Friday, 22 February 2013

New EU Legislation for Recovery of Illicitly-Removed National Treasures?


New legislation proposed by the European Commission may help EU member states to recover artefacts that illegally removed from their country. The full details of any new legislation seem not yet to be  published, so it is hard to work out what actually in involved (Elena Ralli, 'New legislation to facilitate recovery of illegally removed national treasures', New Europe February 19, 2013). Or indeed if anything has been written even.
The European Commission is planning to help Member States recover national treasures which have been unlawfully removed from their territory by amending its current legislation that has several inadequacies.
Understatement of the year. As a result of this the European Commission Vice-President Antonio Tajani, responsible nota bene for Industry and Entrepreneurship proposed today to strengthen the possibility for restitution available to Member States.
“Safeguarding the cultural heritage of all Member States is of major importance to the European Union. Our proposal is therefore necessary to further strengthen the effectiveness of the fight against illegal trafficking in cultural goods. [...] The proposed changes would apply to cultural goods classified as “national treasures” unlawfully removed after 1993 that are now located on the territory of another Member State.
The suggestions regarding the amendment of the legislation include extending the scope of the definition of cultural goods, extending the deadline for initiating return proceedings in the courts of the country where the property is now located, using the internal market information system to facilitate administrative cooperation and information exchanges between national authorities and finally, asking any possessor of an object requiring compensation for returning the object to prove it was not knowingly acquired illegally.
That last one's likely to put the heebie-jeebies on no-questions-asked dugup artefact collectors. It's basically requiring them to show they've asked all the right questions. This has wider implications also for object 'laundering' (passing looted items through the antiquities market of a third country before importing it to a second market country to make freshly-surfaced material appear 'clean' by obscuring its actual origins). US dealers often plead this "bought in Munich/Spain/Yurope" argument as if they do not really understand the question. If however internal EU legislation makes a certain type of transaction by definition illegal, this increases the chances of punishing somebody outside the EU who handles material deriving from such a transaction. The required internal record keeping also will now lead from smuggler to looter more effectively.   But its nice to see something that will override the outdated and inadequate 1970 UNESCO Convention, even if it is only with regard to "returnism/ restitution/ repatriation" rather than as a measure counteracting looting more effectively.

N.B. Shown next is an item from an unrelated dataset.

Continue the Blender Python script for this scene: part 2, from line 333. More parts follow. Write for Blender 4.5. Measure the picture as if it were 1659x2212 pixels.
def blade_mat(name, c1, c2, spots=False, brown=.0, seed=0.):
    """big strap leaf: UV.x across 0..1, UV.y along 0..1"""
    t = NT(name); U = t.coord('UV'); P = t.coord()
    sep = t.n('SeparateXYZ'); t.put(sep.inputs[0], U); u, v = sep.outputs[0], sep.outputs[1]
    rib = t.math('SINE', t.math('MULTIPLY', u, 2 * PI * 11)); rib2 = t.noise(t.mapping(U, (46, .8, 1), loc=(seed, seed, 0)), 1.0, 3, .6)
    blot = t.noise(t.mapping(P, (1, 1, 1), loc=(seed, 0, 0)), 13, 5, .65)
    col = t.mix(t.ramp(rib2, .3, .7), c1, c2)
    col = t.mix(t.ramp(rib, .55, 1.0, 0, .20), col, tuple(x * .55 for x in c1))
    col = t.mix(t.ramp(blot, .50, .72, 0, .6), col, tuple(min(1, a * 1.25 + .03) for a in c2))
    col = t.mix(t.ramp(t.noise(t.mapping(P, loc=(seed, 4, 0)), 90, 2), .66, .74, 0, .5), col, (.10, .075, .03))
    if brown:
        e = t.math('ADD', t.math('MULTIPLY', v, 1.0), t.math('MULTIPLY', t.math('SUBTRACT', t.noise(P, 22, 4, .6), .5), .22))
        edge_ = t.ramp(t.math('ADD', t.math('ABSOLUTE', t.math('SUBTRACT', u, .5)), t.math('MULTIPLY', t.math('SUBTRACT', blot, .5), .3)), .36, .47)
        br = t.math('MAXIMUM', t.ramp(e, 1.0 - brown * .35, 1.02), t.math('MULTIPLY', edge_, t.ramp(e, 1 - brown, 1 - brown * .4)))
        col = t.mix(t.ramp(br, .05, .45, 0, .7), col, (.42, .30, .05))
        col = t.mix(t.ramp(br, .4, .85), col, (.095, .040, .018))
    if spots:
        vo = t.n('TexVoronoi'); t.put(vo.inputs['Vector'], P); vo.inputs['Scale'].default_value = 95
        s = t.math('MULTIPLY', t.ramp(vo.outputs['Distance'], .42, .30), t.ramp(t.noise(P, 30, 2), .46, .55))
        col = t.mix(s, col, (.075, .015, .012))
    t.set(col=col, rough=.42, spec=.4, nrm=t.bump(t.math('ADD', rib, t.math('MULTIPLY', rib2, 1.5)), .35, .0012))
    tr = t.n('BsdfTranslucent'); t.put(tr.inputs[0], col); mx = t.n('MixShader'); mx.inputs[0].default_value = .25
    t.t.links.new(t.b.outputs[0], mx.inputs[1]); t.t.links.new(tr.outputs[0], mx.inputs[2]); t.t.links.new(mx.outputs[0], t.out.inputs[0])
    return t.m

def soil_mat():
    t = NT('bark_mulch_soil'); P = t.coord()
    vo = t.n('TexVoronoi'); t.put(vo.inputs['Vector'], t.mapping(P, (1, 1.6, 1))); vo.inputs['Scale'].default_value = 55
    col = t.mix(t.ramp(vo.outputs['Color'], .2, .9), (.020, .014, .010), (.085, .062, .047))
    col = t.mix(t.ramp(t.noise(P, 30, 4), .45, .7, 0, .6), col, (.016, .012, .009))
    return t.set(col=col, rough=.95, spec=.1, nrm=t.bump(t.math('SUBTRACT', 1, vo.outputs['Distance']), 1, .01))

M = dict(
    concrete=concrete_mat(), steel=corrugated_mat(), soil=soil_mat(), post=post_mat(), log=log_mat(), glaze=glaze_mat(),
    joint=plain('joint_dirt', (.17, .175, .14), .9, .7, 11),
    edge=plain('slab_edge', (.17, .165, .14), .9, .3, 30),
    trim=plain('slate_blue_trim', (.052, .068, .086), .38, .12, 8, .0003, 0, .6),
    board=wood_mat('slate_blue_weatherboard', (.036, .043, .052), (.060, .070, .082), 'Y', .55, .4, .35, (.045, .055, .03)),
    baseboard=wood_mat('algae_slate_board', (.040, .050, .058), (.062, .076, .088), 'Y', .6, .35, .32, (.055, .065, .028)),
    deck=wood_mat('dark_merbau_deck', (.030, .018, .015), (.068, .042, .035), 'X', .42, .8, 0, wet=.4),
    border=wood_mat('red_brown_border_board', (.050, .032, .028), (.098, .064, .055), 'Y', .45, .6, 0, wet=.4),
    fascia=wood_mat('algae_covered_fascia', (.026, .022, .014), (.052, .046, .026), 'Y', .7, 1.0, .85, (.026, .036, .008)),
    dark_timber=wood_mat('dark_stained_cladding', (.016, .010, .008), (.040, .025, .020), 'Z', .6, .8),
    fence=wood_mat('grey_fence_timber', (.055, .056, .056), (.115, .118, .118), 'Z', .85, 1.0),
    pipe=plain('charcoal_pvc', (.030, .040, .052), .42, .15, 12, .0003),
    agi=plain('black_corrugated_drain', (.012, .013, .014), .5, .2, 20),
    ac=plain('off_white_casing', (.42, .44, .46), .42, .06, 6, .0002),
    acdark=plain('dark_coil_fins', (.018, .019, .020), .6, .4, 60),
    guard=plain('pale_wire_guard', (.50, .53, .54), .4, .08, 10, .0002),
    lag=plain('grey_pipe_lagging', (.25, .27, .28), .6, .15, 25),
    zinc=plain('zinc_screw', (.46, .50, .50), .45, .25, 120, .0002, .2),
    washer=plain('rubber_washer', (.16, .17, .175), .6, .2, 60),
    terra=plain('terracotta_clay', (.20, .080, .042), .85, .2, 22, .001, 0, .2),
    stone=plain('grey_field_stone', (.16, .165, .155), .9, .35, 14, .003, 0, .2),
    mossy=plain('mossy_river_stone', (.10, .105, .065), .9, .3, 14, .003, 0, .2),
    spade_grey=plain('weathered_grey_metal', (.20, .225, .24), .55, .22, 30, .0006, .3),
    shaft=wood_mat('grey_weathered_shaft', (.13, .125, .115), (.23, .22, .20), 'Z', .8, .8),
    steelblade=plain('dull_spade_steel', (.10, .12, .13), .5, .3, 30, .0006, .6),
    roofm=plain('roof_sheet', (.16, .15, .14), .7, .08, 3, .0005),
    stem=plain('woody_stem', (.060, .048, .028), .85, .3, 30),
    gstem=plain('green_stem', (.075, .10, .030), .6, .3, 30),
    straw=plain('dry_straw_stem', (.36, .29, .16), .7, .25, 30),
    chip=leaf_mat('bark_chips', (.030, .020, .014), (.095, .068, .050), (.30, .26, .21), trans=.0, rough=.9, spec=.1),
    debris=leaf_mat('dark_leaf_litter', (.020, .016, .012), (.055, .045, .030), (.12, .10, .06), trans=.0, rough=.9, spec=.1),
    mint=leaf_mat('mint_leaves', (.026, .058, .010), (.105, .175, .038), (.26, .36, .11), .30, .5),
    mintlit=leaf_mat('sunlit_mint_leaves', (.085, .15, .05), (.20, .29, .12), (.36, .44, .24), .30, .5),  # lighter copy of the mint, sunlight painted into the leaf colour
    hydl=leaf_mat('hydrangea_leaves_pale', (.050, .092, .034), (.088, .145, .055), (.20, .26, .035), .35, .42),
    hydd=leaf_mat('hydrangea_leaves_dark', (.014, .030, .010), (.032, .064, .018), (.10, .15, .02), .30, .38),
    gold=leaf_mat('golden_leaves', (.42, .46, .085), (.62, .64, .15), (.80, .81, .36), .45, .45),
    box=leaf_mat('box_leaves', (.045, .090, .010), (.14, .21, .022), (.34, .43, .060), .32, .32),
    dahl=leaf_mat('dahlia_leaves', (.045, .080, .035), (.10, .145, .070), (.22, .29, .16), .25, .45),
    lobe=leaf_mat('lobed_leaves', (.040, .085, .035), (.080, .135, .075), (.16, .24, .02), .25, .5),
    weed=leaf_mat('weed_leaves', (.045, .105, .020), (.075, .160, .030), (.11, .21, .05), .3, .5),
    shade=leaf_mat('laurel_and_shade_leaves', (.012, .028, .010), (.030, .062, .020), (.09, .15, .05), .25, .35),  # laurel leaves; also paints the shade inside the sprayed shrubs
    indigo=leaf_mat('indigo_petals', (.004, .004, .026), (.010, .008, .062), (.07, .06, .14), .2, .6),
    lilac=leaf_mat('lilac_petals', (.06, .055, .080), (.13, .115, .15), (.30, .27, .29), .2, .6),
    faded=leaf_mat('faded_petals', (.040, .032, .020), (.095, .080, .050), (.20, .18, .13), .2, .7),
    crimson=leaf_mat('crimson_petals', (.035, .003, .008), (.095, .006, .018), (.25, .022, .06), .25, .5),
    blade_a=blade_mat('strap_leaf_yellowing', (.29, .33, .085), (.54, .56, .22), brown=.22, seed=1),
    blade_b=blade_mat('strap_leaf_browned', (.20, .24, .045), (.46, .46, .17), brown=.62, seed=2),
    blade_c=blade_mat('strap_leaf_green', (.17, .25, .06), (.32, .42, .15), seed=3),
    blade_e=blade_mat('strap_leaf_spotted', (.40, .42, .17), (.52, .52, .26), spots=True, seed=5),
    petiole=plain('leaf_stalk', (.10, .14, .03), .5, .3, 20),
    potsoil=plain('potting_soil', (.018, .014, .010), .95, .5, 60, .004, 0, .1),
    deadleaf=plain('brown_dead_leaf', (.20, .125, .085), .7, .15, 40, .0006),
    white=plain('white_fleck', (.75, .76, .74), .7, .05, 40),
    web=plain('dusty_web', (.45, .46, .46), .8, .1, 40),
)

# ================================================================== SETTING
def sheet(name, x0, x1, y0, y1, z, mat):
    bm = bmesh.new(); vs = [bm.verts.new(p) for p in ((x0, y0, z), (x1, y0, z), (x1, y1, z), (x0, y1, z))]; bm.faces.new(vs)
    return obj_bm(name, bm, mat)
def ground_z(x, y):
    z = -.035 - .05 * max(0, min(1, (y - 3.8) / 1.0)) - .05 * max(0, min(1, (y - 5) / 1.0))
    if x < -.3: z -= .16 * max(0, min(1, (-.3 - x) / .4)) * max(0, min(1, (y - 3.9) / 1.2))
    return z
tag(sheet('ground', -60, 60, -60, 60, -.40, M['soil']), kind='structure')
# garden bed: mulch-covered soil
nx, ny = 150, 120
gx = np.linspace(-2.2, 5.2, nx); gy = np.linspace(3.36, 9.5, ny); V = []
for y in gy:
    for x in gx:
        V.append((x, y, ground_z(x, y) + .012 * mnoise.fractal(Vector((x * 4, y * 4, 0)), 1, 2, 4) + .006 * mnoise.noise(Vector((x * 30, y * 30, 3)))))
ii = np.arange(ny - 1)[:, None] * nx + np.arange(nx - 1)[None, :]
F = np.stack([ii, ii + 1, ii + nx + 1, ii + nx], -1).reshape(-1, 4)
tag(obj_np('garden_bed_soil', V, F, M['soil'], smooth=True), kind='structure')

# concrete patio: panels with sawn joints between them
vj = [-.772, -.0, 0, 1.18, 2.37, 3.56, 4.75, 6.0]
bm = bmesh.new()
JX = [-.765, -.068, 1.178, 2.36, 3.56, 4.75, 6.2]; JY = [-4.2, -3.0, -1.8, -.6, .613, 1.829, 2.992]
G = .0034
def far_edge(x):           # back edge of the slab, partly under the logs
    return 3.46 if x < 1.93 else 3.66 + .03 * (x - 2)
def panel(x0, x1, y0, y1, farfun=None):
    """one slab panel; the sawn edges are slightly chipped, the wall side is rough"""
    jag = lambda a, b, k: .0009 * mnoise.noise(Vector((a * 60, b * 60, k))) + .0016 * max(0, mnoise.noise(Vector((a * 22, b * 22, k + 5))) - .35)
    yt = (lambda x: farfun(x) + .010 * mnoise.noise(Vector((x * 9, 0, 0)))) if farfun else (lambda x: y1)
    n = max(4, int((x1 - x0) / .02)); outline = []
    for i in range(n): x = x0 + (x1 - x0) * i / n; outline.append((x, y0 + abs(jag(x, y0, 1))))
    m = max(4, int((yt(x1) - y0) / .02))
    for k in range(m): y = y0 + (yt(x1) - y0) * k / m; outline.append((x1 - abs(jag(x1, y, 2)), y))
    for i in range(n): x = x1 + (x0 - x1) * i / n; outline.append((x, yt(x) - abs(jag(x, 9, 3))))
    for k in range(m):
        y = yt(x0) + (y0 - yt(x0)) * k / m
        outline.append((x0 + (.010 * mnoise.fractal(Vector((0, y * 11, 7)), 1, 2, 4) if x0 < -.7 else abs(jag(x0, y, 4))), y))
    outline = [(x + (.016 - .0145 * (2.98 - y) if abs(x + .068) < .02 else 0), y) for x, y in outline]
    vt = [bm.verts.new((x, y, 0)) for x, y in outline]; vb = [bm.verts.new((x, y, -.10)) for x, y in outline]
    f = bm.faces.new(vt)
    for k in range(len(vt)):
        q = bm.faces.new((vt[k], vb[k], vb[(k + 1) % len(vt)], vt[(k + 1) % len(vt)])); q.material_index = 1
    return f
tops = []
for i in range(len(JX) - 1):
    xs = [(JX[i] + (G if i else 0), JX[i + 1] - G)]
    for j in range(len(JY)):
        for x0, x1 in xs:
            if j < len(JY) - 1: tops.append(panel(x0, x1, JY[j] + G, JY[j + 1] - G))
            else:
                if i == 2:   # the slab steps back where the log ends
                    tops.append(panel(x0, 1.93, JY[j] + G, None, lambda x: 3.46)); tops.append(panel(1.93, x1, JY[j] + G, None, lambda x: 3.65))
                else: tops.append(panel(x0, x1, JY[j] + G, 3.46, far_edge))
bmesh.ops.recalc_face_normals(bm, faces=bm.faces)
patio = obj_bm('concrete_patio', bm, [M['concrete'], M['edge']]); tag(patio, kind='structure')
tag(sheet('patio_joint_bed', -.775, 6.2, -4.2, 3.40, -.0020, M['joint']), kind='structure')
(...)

It is not clear what is meant by "national treasures" if the legislation concerns  cultural heritage as a whole (or "cultural goods/property"), and involves actually "extending the scope of the definition of cultural goods" (but does it also extend the scope of where they came from?). There seems a contradiction in terms, unless everything is a "national Treasure" which then brings the whole lot into conflict with other (for example English) legal definitions (which should be changed anyway). Is Glasgow Uni in any way involved in this?

See the present Council Directive 93/7/EEC of 15 March 1993 on the return of cultural objects unlawfully removed from the territory of a Member State [with amending acts].